By Tristan Watkins, CEO, BNP Paribas Leasing Solutions UK
A recent survey from Spiceworks indicates that UK IT budgets are set to decline in 2017. There are many different reasons for this: for example, 33 percent attributed it to political and economic uncertainty. Regardless of the cause, however, you can be sure of one thing: large, expensive software and hardware purchases will be harder than ever to justify.
Already, businesses and consumers are moving away from high-value upfront transactions and towards models that allow for regular upgrades, flexibility, and lower commitments of time and money. A customer looking for software will often find it available for an inexpensive subscription: enterprise resource planning (ERP) tools, for example, may be prohibitively costly to purchase on perpetual licenses, but as a smaller, recurring monthly expense, they’re often far more manageable.
What’s more, the model is gradually moving beyond software; having started with SaaS, it’s slowly moved towards Hardware as a Service – HP, for example, offer 24 and 36-month hardware subscriptions – and Infrastructure as a Service, as offered by Amazon Web Services.

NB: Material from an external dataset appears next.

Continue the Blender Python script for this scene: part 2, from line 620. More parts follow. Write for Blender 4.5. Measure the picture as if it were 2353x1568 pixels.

It’s gaining in popularity, but while smaller, regular payments may be the best option for customers, it won’t always be viable for a margin-sensitive reseller. How can resellers benefit from this trend without damaging their profits?
They need to embrace subscription models, but they don’t have the cash flow to sustain it. Leasing agreements may offer the best of both worlds: the financier pays the reseller’s invoice in full, but the customer can still pay the financier in smaller, recurring payments. This arrangement confers several advantages on the channel partner and the end-user alike.